Mickelson was going to be his own guy with his own story, one that went on longer and in a more dignified manner than his closest rival. He was having a real middle-aged renaissance.
That seems a long time ago now.
Now it’s Woods who gets to talk in avuncular terms about being at Augusta (“The joy is different now”) while Mickelson is twisting out on the periphery.
The whole point of bringing Mickelson to LIV was so that he could dominate. The Saudis knew they weren’t hiring a spokesperson. What they were counting on was a familiar face appearing regularly in highlight reels.
Instead, Mickelson has been abysmal. He can no longer crack the top 25 in LIV events. His world ranking is in the 400s and headed south. Playing irregularly against middling talent in meaningless tournaments can’t be helping.

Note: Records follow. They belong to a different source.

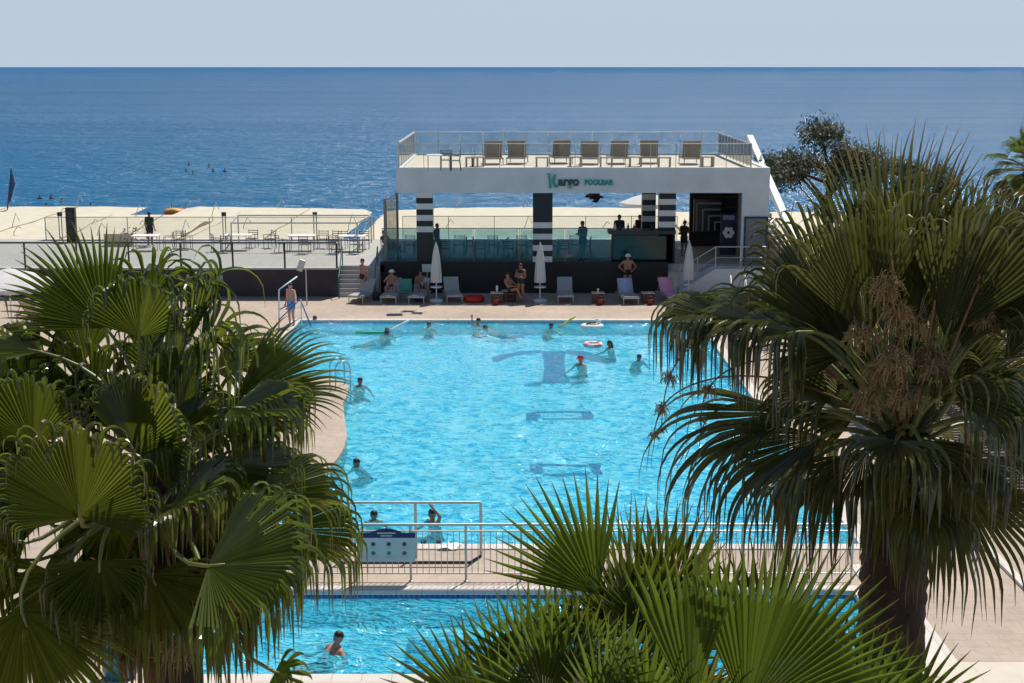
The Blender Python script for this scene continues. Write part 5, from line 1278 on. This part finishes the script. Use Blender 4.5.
# ---- right palm
YR = 12.0
CR = at(905, 440, YR)
rp_ = thing('fan_palm', (CR.x, CR.y, 0), 'tall grey green fan palm with a thick dark trunk and straw coloured flower stalks', 'palm tree')
trunk_mesh(rp_, [(CR.x+.02, YR, 0), (CR.x-.02, YR, 3.5), (CR.x-.03, YR, CR.z-.9), (CR.x, YR, CR.z+.1)], [.34, .285, .285, .20], n=22, rings=90)
def rf(px, py, dY, ang, tow, f, Rl, spread, nx=0.0, **kw):
    H = at(px, py, YR+dY); A = scr(ang, tow); N = V((nx, -f, 1-abs(f)*.6))
    return frond(rp_, CR+V((rnd.uniform(-.1, .1), rnd.uniform(-.1, .1), rnd.uniform(-.2, .1))), H, A, N, Rl, spread, kw.pop('nseg', 40), kw.pop('leaf', M_leafB), None, kw.pop('arch', .12), **kw)
UP = dict(hang=1.5, hang_from=.80, sag=.01, fold=.40, split=.64)
DR = dict(hang=.75, hang_from=.46, sag=.12, fold=.55, split=.42)
rf(885, 335, .3, 94, -.1, .9, 1.78, 30, hang=.5, hang_from=.85, sag=.0, fold=.5, split=.58)
rf(915, 335, .1, 86, .0, .9, 1.55, 32, hang=.5, hang_from=.8, sag=.0, fold=.45, split=.58)
rf(868, 338, -.1, 106, .1, .9, 1.50, 36, **UP)
rf(848, 345, .3, 120, .0, .8, 1.60, 36, **UP)
rf(838, 352, .5, 134, -.1, .6, 1.25, 44, **UP)
rf(945, 338, -.1, 76, .1, .9, 1.40, 38, **UP)
rf(962, 338, .2, 64, .0, .8, 1.60, 38, **UP)
rf(978, 335, .5, 54, -.1, .6, 1.55, 38, **UP)
rf(990, 330, .1, 40, .1, .5, 1.25, 50, **UP)
rf(900, 335, .5, 99, -.2, .9, 1.76, 26, hang=.4, hang_from=.85, sag=.0, fold=.5, split=.5)
rf(932, 335, .5, 80, -.2, .9, 1.58, 26, hang=.4, hang_from=.85, sag=.0, fold=.5, split=.5)
rf(1005, 360, -.2, 16, .1, .2, 1.1, 66, **DR)
rf(850, 352, .2, 146, .1, .8, 1.05, 58, hang=.3, hang_from=.8, sag=.02, fold=.25, split=.5)
rf(792, 326, .1, 176, .1, .12, 1.55, 54, hang=.8, hang_from=.5, sag=.08, fold=.4, split=.45)
rf(800, 332, -.3, 184, .35, .12, 1.15, 72, hang=1.3, hang_from=.42, sag=.1, fold=.35, split=.42)
rf(742, 318, .6, 176, .0, .12, 1.05, 54, hang=.8, hang_from=.46, sag=.12, fold=.5, split=.42)
rf(765, 326, -.1, 182, .2, .12, 1.15, 66, hang=1.0, hang_from=.45, sag=.1, fold=.4, split=.42)
rf(725, 320, .2, 176, .1, .15, 1.15, 60, hang=.9, hang_from=.45, sag=.12, fold=.45, split=.42)
rf(890, 400, .7, 100, -.1, .8, .9, 70, **UP)
rf(860, 410, .7, 150, .0, .8, 1.0, 70, **UP)
rf(930, 400, .7, 60, -.1, .8, 1.0, 70, **UP)
rf(950, 400, .8, 20, .0, .7, 1.1, 70, **UP)
rf(830, 400, .8, 175, .0, .6, 1.0, 70, **DR)
rf(893, 322, .5, 92, -.1, .9, 1.76, 26, hang=.1, hang_from=.85, sag=.0, fold=.5, split=.5)
rf(800, 414, .0, 200, .1, .2, 1.8, 46, hang=.45, hang_from=.5, sag=.22, fold=.5, split=.42)
rf(822, 436, -.3, 206, .3, .25, 1.6, 48, hang=.45, hang_from=.5, sag=.22, fold=.5, split=.42)
rf(845, 455, -.3, 226, .3, .4, 1.25, 40, **DR)
rf(944, 460, -.5, -70, .3, .7, 1.45, 48, hang=.3, hang_from=.7, sag=.06, fold=.3, split=.5)
rf(955, 390, -.6, -40, .7, .25, 1.15, 58, **DR)
rf(975, 400, -.1, -14, .3, .2, 1.2, 62, **DR)
rf(985, 430, .2, -40, .2, .3, 1.2, 56, **DR)
rf(920, 440, -.7, -70, .8, .3, .9, 60, **DR)
rf(893, 462, -.5, -108, .5, .5, 1.0, 44, **DR)
rf(866, 448, -.5, 240, .5, .4, 1.1, 42, **DR)
crown_fill(rp_, CR, 18, 1.0, 1.0, M_leafB, 58, -28, 23, 54, 32, hang=.7, hang_from=.5, avoid_front=.0, pr=.022, dryfrom=.93, split=.44)
for (px, py, dY, tuft) in (((890, 250, -.6, [(885, 285, .22), (897, 312, .2)])), ((935, 300, -.5, [(912, 328, .2), (932, 355, .2)])), ((988, 262, -.2, [(985, 275, .22), (985, 320, .16)])), ((862, 330, -.6, [(862, 335, .2), (880, 370, .2)])), ((895, 350, -.8, [(895, 362, .22), (935, 370, .2), (868, 400, .18), (905, 395, .2)]))):
    e = at(px, py, YR+dY); m_ = CR.lerp(e, .5)+V((0, -.1, .0))
    flower_stalk(rp_, [CR, m_, e], .022, [(at(a_, b_, YR+dY+.1), r_, 70) for a_, b_, r_ in tuft])
for (px, py, py2) in ((664, 335, 432), (703, 368, 420), (657, 388, 436)):
    e0 = at(px+75, py-30, YR+.3); e1 = at(px+4, py-4, YR); e2 = at(px-3, py2, YR)
    pts_ = []
    P_ = [CR, CR.lerp(e0, .6)+V((0, 0, .25)), e0, e1, e1.lerp(e2, .35), e2]
    for k in range(21):
        t_ = k/20; B = [p.copy() for p in P_]
        while len(B) > 1: B = [B[i].lerp(B[i+1], t_) for i in range(len(B)-1)]
        pts_.append(B[0])
    flower_stalk(rp_, pts_, .012, [(pts_[-5], .12, 22), (pts_[-1], .08, 12)])
# ---- young palm at the bottom
YM = 10.0
CM = at(655, 735, YM)
mp = thing('fan_palm', (CM.x, CM.y, 0), 'bright green fan palm with stiff straight leaves between the two taller palms', 'palm tree')
trunk_mesh(mp, [(CM.x, YM, 0), (CM.x, YM, CM.z)], [.28, .2])
def mf(px, py, dY, ang, tow, f, Rl, spread, nx=0.0, **kw):
    H = at(px, py, YM+dY); A = scr(ang, tow); N = V((nx, -f, 1-abs(f)*.8))
    return frond(mp, CM+V((rnd.uniform(-.1, .1), rnd.uniform(-.1, .1), rnd.uniform(-.2, .05))), H, A, N, Rl, spread, kw.pop('nseg', 36), kw.pop('leaf', M_leafC), None, kw.pop('arch', .1), sag=kw.pop('sag', .01), jitter=.05, **kw)
mf(597, 594, .2, 122, .0, .85, 1.02, 44, split=.52, fold=.2, sw=.046)
mf(690, 706, -.6, 95, .0, .9, 1.24, 22, split=.66, fold=.3, sw=.05)
mf(745, 712, -.5, 64, .0, .9, 1.40, 50, split=.62, fold=.25, sw=.05)
mf(768, 660, .5, 84, -.1, .9, 1.08, 72, split=.36, fold=.1, leaf=M_leafB, sw=.04)
mf(478, 712, -.1, 142, .0, .7, .82, 46, .2, split=.5, fold=.25, sw=.045)
mf(545, 700, -.2, 102, .2, .45, .95, 62, split=.46, fold=.35)
mf(505, 690, .1, 124, .2, .4, .80, 60, split=.42, fold=.35)
mf(575, 690, .0, 84, .3, .45, .95, 60, split=.46, fold=.35)
mf(530, 665, .3, 95, .1, .4, .80, 62, split=.44, fold=.35)
mf(720, 640, .8, 88, -.1, .4, .8, 56, split=.4, fold=.5, leaf=M_leafA)
mf(610, 640, .7, 108, -.1, .4, .8, 56, split=.42, fold=.5, leaf=M_leafA)
mf(700, 715, -.2, 80, .3, .45, .75, 56, split=.44, fold=.35, leaf=M_leafA)
mf(560, 650, .5, 112, .0, .5, .70, 70, split=.42, fold=.4, leaf=M_leafA)
mf(590, 650, .5, 80, .1, .4, .75, 66, split=.42, fold=.4, leaf=M_leafA)
mf(626, 640, .6, 94, -.1, .5, 1.20, 42, split=.42, fold=.9, leaf=M_leafA)
mf(642, 632, .4, 104, -.1, .4, 1.0, 46, split=.42, fold=.8, leaf=M_leafA)
mf(650, 625, .7, 84, -.2, .5, 1.10, 40, split=.45, fold=.9, leaf=M_leafA)
mf(668, 622, .5, 64, -.1, .4, .95, 46, -.5, split=.6, fold=.8, leaf=M_leafA)
mf(660, 660, .4, 76, .1, .4, .85, 56, split=.45, fold=.5, leaf=M_leafA)
mf(620, 690, .1, 96, .3, .4, .85, 60, split=.46, fold=.4)
mf(645, 712, -.3, 84, .3, .45, .80, 60, split=.45, fold=.35)
mf(600, 715, -.4, 110, .4, .45, .85, 60, split=.45, fold=.35)
mf(500, 725, -.3, 112, .3, .5, .75, 60, split=.5, fold=.3, sw=.045)
mf(860, 694, .1, 44, .0, .5, .6, 66, split=.4, fold=.25, leaf=M_leafB)
mf(905, 716, .0, 52, .1, .5, .75, 66, split=.42, fold=.25)
mf(860, 716, -.2, 72, .2, .5, .8, 60, split=.45, fold=.25)
mf(885, 722, -.1, 66, .2, .5, .6, 70, split=.45, fold=.25)
mf(825, 700, .3, 58, .0, .6, .85, 60, split=.4, fold=.25, leaf=M_leafB)
mf(705, 650, .7, 66, -.1, .4, .7, 60, split=.4, fold=.5, leaf=M_leafA)
mf(440, 722, .3, 115, .1, .5, .42, 70, split=.45, fold=.3, leaf=M_leafA)
crown_fill(mp, CM, 18, .7, .7, M_leafA, 35, -15, 31, 75, 30, hang=.1, hang_from=.8, pr=.018, split=.45, sag=.05, pmin=.5, avoid_front=.2)
# ---- distant palm on the right edge
CD = at(1030, 172, 46)
dp = thing('fan_palm', (CD.x, 46, 0), 'distant yellow green fan palm far beyond the tall grey green palm', 'palm tree')
trunk_mesh(dp, [(CD.x, 46, 0), (CD.x, 46, CD.z)], [.3, .22], rings=30)
crown_fill(dp, CD, 26, .9, .95, M_leafC, 82, -40, 5, 85, 16, hang=.5, hang_from=.6, pr=.03)
# ---- leafy trees behind
def tree(loc, H, cr, label, seed, leafm, n=2600, name='leafy_tree', spread=(1, 1, .55), leaf=.22):
    rs = random.Random(seed); o = thing(name, loc, label, 'tree')
    tb = MB(); clumps = []
    tb.tube([(0, 0, 0), (.1, 0, H*.3), (0, .1, H*.62)], [.28, .22, .15], 10)
    for i in range(11):
        a = i*2.4+rs.uniform(-.3, .3); rr = cr*rs.uniform(.35, 1); z0 = H*rs.uniform(.36, .62); e = V((rr*math.cos(a)*spread[0], rr*math.sin(a)*spread[1], H*(1-.38*(rr/cr)**1.4)-rs.uniform(0, .18)*H))
        tb.tube([(0, .05, z0), tuple(V((0, 0, z0)).lerp(e, .5)+V((0, 0, .3))), tuple(e)], [.10, .06, .02], 6); clumps.append((e, cr*rs.uniform(.22, .40)))
        for k in range(2):
            e2 = e+V((rs.uniform(-1, 1), rs.uniform(-1, 1), rs.uniform(-.5, .7)))*cr*.35; tb.tube([tuple(V((0, 0, z0)).lerp(e, .6)), tuple(e2)], [.04, .012], 5); clumps.append((e2, cr*rs.uniform(.13, .25)))
    tb.build('trunk', mat_bark('tree_bark', (.03, .022, .016), (.09, .07, .05)), o, True)
    b = MB()
    tot = sum(c[1]**2 for c in clumps)
    for c, r_ in clumps:
        for i in range(int(n*r_*r_/tot)):
            d = V((rs.gauss(0, 1), rs.gauss(0, 1), rs.gauss(0, .7))); d = d.normalized()*r_*rs.uniform(.25, 1.05); p = c+d
            u = V((rs.gauss(0, 1), rs.gauss(0, 1), rs.gauss(0, 1))).normalized(); v_ = u.orthogonal().normalized(); l = leaf*rs.uniform(.6, 1.2)
            b.add([p, p+u*l*.5+v_*l*.3, p+u*l, p+u*l*.5-v_*l*.3], [(0, 1, 2, 3)])
    b.at = [0.2]*len(b.v); b.tn = [x for _ in range(len(b.v)//4) for x in (rs.random(),)*4]; b.build('crown', leafm, o)
    return o
M_leafT = mat_leaf('dark_tree_leaf', (.030, .046, .018), (.05, .07, .016), dryfrom=1.0, rough=.5, tmix=.25)
M_leafT2 = mat_leaf('mid_tree_leaf', (.05, .065, .02), (.06, .075, .02), dryfrom=1.0, rough=.5, tmix=.3)
q = at(832, 112, 70); tree((q.x, 70, 0), q.z+.2, 2.9, 'dark leafy tree rising above the tall palm beside the staircase', 3, M_leafT, 15000, spread=(1.05, .8, .5), leaf=.19)
q = at(925, 156, 68); tree((q.x, 68, 0), q.z+.1, 1.9, 'second dark leafy tree mostly hidden behind the tall palm', 8, M_leafT, 6000, leaf=.18)
for i, (px, py, Y, lab) in enumerate(((800, 330, 50, 'broad bush beside the staircase foot behind the palm'), (905, 340, 48, 'broad bush behind the crown of the tall palm'), (990, 350, 46, 'broad bush by the stone garden wall'))):
    q = at(px, py, Y); tree((q.x, Y, 0), 2.2+.5*i, 1.4, lab, 40+i, M_leafT2, 1400, 'bush', leaf=.16)
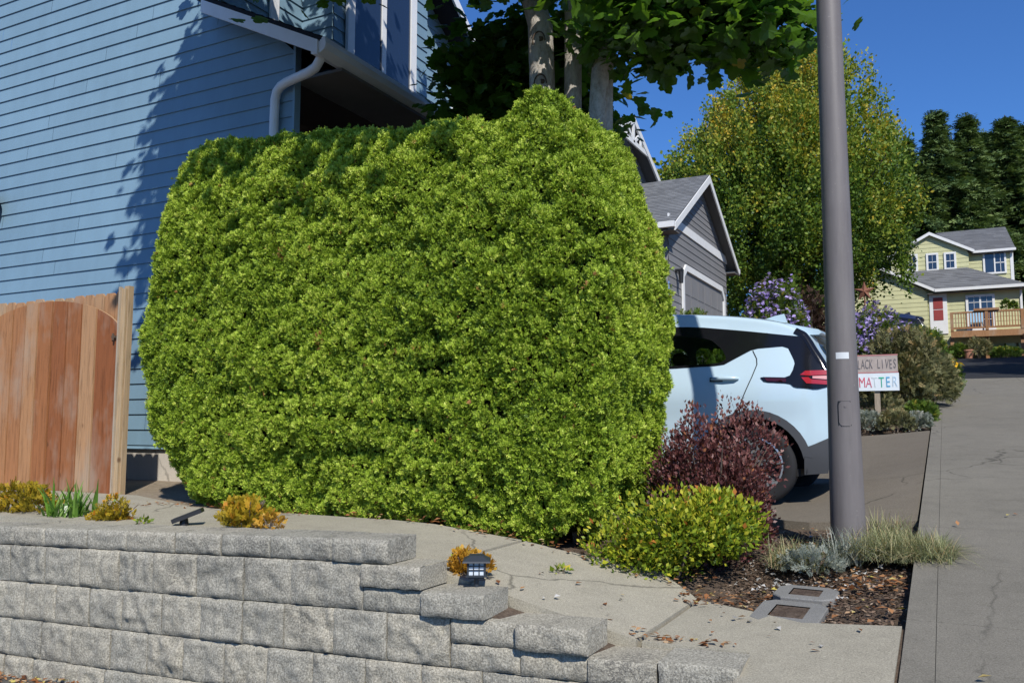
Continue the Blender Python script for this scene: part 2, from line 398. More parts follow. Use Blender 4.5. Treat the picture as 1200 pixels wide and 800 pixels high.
def overlay(name, poly, dz, mat, step=.25, skirt=.08, parent=None, struct=True):
    xs = [p[0] for p in poly]; ys = [p[1] for p in poly]
    pts = []
    n = len(poly); dense = []
    for i in range(n):
        a = Vector(poly[i]); b = Vector(poly[(i+1) % n]); k = max(1, int((b-a).length/step))
        for j in range(k): dense.append(a.lerp(b, j/k))
    x = min(xs)+step/2
    def inside(px, py):
        c = False; j = n-1
        for i in range(n):
            xi, yi = poly[i]; xj, yj = poly[j]
            if (yi > py) != (yj > py) and px < (xj-xi)*(py-yi)/(yj-yi)+xi: c = not c
            j = i
        return c
    def dist(px, py): return min((Vector((px, py))-d).length for d in dense) if len(dense) < 400 else 1
    while x < max(xs):
        y = min(ys)+step/2
        while y < max(ys):
            if inside(x, y) and dist(x, y) > step*.4: pts.append(Vector((x, y)))
            y += step
        x += step
    allp = dense+pts
    V, _, F, _, _, _ = geometry.delaunay_2d_cdt(allp, [], [list(range(len(dense)))], 1, 1e-5)
    mb = MB(); vs = [(v.x, v.y, G(v.x, v.y)+dz) for v in V]
    mb.v = vs; mb.f = [tuple(f) for f in F]; mb.r = [.5]*len(F); mb.mi = [0]*len(F)
    for i in range(len(dense)):
        a, b = dense[i], dense[(i+1) % len(dense)]
        za, zb = G(*a)+dz, G(*b)+dz
        mb.face([(a.x, a.y, za-skirt), (b.x, b.y, zb-skirt), (b.x, b.y, zb), (a.x, a.y, za)], .5)
    o = mb.build(name, mat, parent, merge=True)
    if struct: o['kind'] = 'structure'
    return o

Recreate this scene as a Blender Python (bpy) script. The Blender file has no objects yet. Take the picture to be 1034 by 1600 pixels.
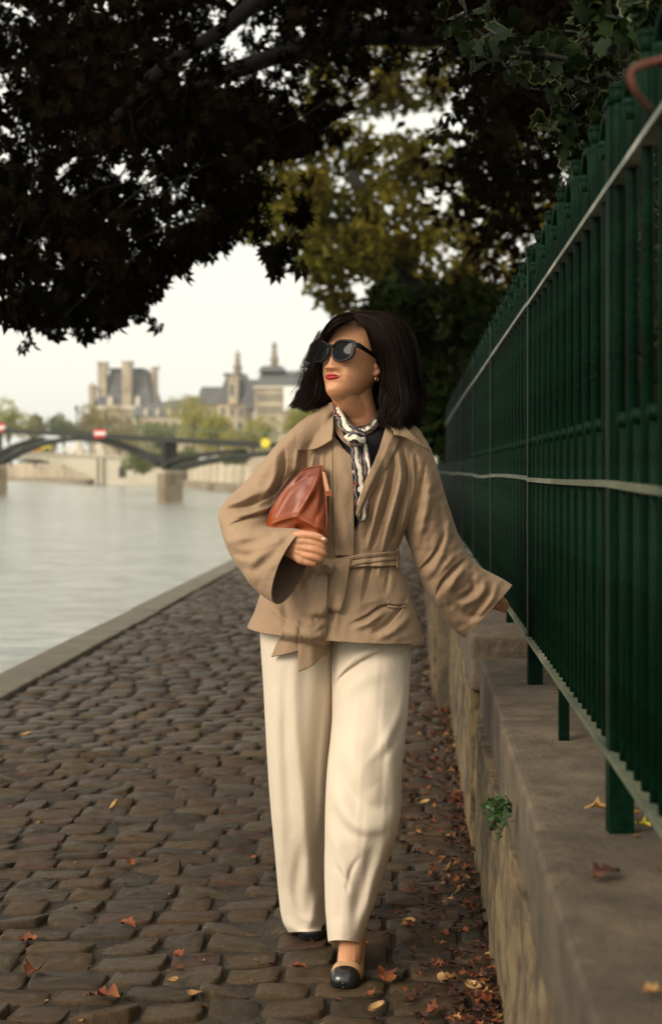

There was a small to-do this week over a court decision that makes it unlikely European LIV golfers will appear on future Ryder Cup teams. At least they’ll have the excuse of a legal impediment. What best-of-the-best team would want Mickelson any more? He’s not even useful as an aged-out mascot.
Normally speaking, there is little tragedy in the case of an athlete who finds him or herself out of favour. People don’t like you any more? Score three goals. They’ll like you again.
But this is a different case – an athlete who’s lost his friends, his reputation and his mojo at the same time.
People such as Couples aren’t taking runs at Mickelson because they don’t like him. If that were the case, they’d have been doing it years ago. They’re taking runs at him because they don’t like him, plus he’s lost his alpha status. They sense Mickelson’s weakness. That’s made him a target.
There’s something Shakespearean about all this. No man had more to gain from the LIV deal than Mickelson, especially once Woods took a pass. Mickelson has made himself monstrously rich. But in order to fully reap that windfall, he must continue humbling himself for the foreseeable future.
Mickelson wanted to change the business of golf, and he changed it. Having got everything he wanted, now it’s time for his punishment.